start Data section

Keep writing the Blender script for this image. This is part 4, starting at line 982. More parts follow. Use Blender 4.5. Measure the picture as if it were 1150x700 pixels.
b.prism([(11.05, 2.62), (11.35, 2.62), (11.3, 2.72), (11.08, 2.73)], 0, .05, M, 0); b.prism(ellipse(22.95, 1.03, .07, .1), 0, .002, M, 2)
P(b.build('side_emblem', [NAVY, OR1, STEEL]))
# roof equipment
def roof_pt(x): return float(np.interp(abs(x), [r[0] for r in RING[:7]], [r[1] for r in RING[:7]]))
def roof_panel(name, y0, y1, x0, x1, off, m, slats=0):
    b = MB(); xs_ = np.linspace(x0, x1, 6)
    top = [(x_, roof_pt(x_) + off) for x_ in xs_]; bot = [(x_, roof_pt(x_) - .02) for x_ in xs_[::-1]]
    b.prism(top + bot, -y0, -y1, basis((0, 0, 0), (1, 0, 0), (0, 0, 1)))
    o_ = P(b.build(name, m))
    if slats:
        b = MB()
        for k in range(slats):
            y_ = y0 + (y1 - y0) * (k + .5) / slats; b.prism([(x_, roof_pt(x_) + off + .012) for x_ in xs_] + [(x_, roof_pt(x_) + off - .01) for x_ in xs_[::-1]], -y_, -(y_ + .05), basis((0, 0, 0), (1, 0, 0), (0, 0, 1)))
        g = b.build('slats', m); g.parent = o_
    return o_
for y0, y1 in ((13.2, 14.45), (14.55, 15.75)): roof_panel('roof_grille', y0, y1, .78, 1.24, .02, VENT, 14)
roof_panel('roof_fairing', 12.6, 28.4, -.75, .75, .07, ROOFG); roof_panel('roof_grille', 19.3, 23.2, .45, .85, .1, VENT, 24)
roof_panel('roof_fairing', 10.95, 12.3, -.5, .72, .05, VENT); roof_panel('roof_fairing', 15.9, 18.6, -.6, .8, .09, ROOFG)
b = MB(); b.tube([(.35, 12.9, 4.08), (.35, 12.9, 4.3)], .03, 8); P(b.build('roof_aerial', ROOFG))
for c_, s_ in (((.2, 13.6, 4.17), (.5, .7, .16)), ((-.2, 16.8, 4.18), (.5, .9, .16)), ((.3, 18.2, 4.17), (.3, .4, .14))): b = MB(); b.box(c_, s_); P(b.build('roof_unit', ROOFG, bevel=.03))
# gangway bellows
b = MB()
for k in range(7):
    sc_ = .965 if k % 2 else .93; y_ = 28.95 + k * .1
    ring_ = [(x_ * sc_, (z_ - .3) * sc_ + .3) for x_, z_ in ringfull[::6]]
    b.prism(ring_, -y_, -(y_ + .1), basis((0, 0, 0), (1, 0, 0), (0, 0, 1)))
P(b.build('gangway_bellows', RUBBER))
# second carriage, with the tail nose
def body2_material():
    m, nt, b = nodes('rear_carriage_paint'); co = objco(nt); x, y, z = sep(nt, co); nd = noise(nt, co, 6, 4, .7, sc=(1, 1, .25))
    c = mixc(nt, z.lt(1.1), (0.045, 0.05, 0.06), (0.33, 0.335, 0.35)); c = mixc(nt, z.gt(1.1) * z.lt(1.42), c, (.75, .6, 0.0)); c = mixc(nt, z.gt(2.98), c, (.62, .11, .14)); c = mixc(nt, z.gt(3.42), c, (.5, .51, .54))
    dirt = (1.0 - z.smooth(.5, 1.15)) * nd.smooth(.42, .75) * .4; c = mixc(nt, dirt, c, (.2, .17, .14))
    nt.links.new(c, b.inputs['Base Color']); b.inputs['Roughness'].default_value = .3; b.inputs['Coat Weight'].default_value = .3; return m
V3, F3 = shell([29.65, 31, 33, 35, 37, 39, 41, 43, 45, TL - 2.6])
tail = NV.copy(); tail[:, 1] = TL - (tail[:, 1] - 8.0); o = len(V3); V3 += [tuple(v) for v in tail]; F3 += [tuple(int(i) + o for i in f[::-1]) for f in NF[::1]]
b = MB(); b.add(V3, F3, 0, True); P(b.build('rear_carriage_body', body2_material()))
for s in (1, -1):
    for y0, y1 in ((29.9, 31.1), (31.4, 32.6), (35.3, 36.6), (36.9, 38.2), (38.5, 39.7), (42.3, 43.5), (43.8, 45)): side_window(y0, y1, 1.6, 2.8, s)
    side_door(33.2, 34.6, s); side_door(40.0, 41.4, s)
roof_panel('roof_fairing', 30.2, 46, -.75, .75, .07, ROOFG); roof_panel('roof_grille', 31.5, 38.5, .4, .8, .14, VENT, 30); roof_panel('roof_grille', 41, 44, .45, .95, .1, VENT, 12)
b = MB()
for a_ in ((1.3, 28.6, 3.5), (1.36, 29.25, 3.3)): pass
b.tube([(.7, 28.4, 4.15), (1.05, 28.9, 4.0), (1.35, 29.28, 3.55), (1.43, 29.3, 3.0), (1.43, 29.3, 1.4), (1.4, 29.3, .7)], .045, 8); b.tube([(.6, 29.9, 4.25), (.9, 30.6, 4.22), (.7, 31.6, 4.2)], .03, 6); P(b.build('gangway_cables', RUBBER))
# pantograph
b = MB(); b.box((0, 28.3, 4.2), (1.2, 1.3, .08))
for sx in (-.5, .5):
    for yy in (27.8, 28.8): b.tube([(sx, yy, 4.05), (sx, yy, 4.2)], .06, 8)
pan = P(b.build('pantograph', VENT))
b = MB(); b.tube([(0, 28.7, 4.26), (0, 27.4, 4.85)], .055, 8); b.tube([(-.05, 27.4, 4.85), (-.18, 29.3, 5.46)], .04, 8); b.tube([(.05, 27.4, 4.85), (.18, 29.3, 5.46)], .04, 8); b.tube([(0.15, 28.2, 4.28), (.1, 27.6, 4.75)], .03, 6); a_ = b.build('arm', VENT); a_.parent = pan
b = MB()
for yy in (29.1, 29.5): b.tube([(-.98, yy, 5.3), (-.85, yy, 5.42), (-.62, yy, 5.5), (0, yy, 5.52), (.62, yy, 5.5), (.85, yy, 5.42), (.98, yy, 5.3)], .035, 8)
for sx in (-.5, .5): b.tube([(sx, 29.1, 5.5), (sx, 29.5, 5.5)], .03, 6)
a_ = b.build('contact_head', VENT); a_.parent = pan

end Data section

_The request_
All of the lines above need to be given again exactly.

_Response to this task_
Keep writing the Blender script for this image. This is part 4, starting at line 982. More parts follow. Use Blender 4.5. Measure the picture as if it were 1150x700 pixels.
b.prism([(11.05, 2.62), (11.35, 2.62), (11.3, 2.72), (11.08, 2.73)], 0, .05, M, 0); b.prism(ellipse(22.95, 1.03, .07, .1), 0, .002, M, 2)
P(b.build('side_emblem', [NAVY, OR1, STEEL]))
# roof equipment
def roof_pt(x): return float(np.interp(abs(x), [r[0] for r in RING[:7]], [r[1] for r in RING[:7]]))
def roof_panel(name, y0, y1, x0, x1, off, m, slats=0):
    b = MB(); xs_ = np.linspace(x0, x1, 6)
    top = [(x_, roof_pt(x_) + off) for x_ in xs_]; bot = [(x_, roof_pt(x_) - .02) for x_ in xs_[::-1]]
    b.prism(top + bot, -y0, -y1, basis((0, 0, 0), (1, 0, 0), (0, 0, 1)))
    o_ = P(b.build(name, m))
    if slats:
        b = MB()
        for k in range(slats):
            y_ = y0 + (y1 - y0) * (k + .5) / slats; b.prism([(x_, roof_pt(x_) + off + .012) for x_ in xs_] + [(x_, roof_pt(x_) + off - .01) for x_ in xs_[::-1]], -y_, -(y_ + .05), basis((0, 0, 0), (1, 0, 0), (0, 0, 1)))
        g = b.build('slats', m); g.parent = o_
    return o_
for y0, y1 in ((13.2, 14.45), (14.55, 15.75)): roof_panel('roof_grille', y0, y1, .78, 1.24, .02, VENT, 14)
roof_panel('roof_fairing', 12.6, 28.4, -.75, .75, .07, ROOFG); roof_panel('roof_grille', 19.3, 23.2, .45, .85, .1, VENT, 24)
roof_panel('roof_fairing', 10.95, 12.3, -.5, .72, .05, VENT); roof_panel('roof_fairing', 15.9, 18.6, -.6, .8, .09, ROOFG)
b = MB(); b.tube([(.35, 12.9, 4.08), (.35, 12.9, 4.3)], .03, 8); P(b.build('roof_aerial', ROOFG))
for c_, s_ in (((.2, 13.6, 4.17), (.5, .7, .16)), ((-.2, 16.8, 4.18), (.5, .9, .16)), ((.3, 18.2, 4.17), (.3, .4, .14))): b = MB(); b.box(c_, s_); P(b.build('roof_unit', ROOFG, bevel=.03))
# gangway bellows
b = MB()
for k in range(7):
    sc_ = .965 if k % 2 else .93; y_ = 28.95 + k * .1
    ring_ = [(x_ * sc_, (z_ - .3) * sc_ + .3) for x_, z_ in ringfull[::6]]
    b.prism(ring_, -y_, -(y_ + .1), basis((0, 0, 0), (1, 0, 0), (0, 0, 1)))
P(b.build('gangway_bellows', RUBBER))
# second carriage, with the tail nose
def body2_material():
    m, nt, b = nodes('rear_carriage_paint'); co = objco(nt); x, y, z = sep(nt, co); nd = noise(nt, co, 6, 4, .7, sc=(1, 1, .25))
    c = mixc(nt, z.lt(1.1), (0.045, 0.05, 0.06), (0.33, 0.335, 0.35)); c = mixc(nt, z.gt(1.1) * z.lt(1.42), c, (.75, .6, 0.0)); c = mixc(nt, z.gt(2.98), c, (.62, .11, .14)); c = mixc(nt, z.gt(3.42), c, (.5, .51, .54))
    dirt = (1.0 - z.smooth(.5, 1.15)) * nd.smooth(.42, .75) * .4; c = mixc(nt, dirt, c, (.2, .17, .14))
    nt.links.new(c, b.inputs['Base Color']); b.inputs['Roughness'].default_value = .3; b.inputs['Coat Weight'].default_value = .3; return m
V3, F3 = shell([29.65, 31, 33, 35, 37, 39, 41, 43, 45, TL - 2.6])
tail = NV.copy(); tail[:, 1] = TL - (tail[:, 1] - 8.0); o = len(V3); V3 += [tuple(v) for v in tail]; F3 += [tuple(int(i) + o for i in f[::-1]) for f in NF[::1]]
b = MB(); b.add(V3, F3, 0, True); P(b.build('rear_carriage_body', body2_material()))
for s in (1, -1):
    for y0, y1 in ((29.9, 31.1), (31.4, 32.6), (35.3, 36.6), (36.9, 38.2), (38.5, 39.7), (42.3, 43.5), (43.8, 45)): side_window(y0, y1, 1.6, 2.8, s)
    side_door(33.2, 34.6, s); side_door(40.0, 41.4, s)
roof_panel('roof_fairing', 30.2, 46, -.75, .75, .07, ROOFG); roof_panel('roof_grille', 31.5, 38.5, .4, .8, .14, VENT, 30); roof_panel('roof_grille', 41, 44, .45, .95, .1, VENT, 12)
b = MB()
for a_ in ((1.3, 28.6, 3.5), (1.36, 29.25, 3.3)): pass
b.tube([(.7, 28.4, 4.15), (1.05, 28.9, 4.0), (1.35, 29.28, 3.55), (1.43, 29.3, 3.0), (1.43, 29.3, 1.4), (1.4, 29.3, .7)], .045, 8); b.tube([(.6, 29.9, 4.25), (.9, 30.6, 4.22), (.7, 31.6, 4.2)], .03, 6); P(b.build('gangway_cables', RUBBER))
# pantograph
b = MB(); b.box((0, 28.3, 4.2), (1.2, 1.3, .08))
for sx in (-.5, .5):
    for yy in (27.8, 28.8): b.tube([(sx, yy, 4.05), (sx, yy, 4.2)], .06, 8)
pan = P(b.build('pantograph', VENT))
b = MB(); b.tube([(0, 28.7, 4.26), (0, 27.4, 4.85)], .055, 8); b.tube([(-.05, 27.4, 4.85), (-.18, 29.3, 5.46)], .04, 8); b.tube([(.05, 27.4, 4.85), (.18, 29.3, 5.46)], .04, 8); b.tube([(0.15, 28.2, 4.28), (.1, 27.6, 4.75)], .03, 6); a_ = b.build('arm', VENT); a_.parent = pan
b = MB()
for yy in (29.1, 29.5): b.tube([(-.98, yy, 5.3), (-.85, yy, 5.42), (-.62, yy, 5.5), (0, yy, 5.52), (.62, yy, 5.5), (.85, yy, 5.42), (.98, yy, 5.3)], .035, 8)
for sx in (-.5, .5): b.tube([(sx, 29.1, 5.5), (sx, 29.5, 5.5)], .03, 6)
a_ = b.build('contact_head', VENT); a_.parent = pan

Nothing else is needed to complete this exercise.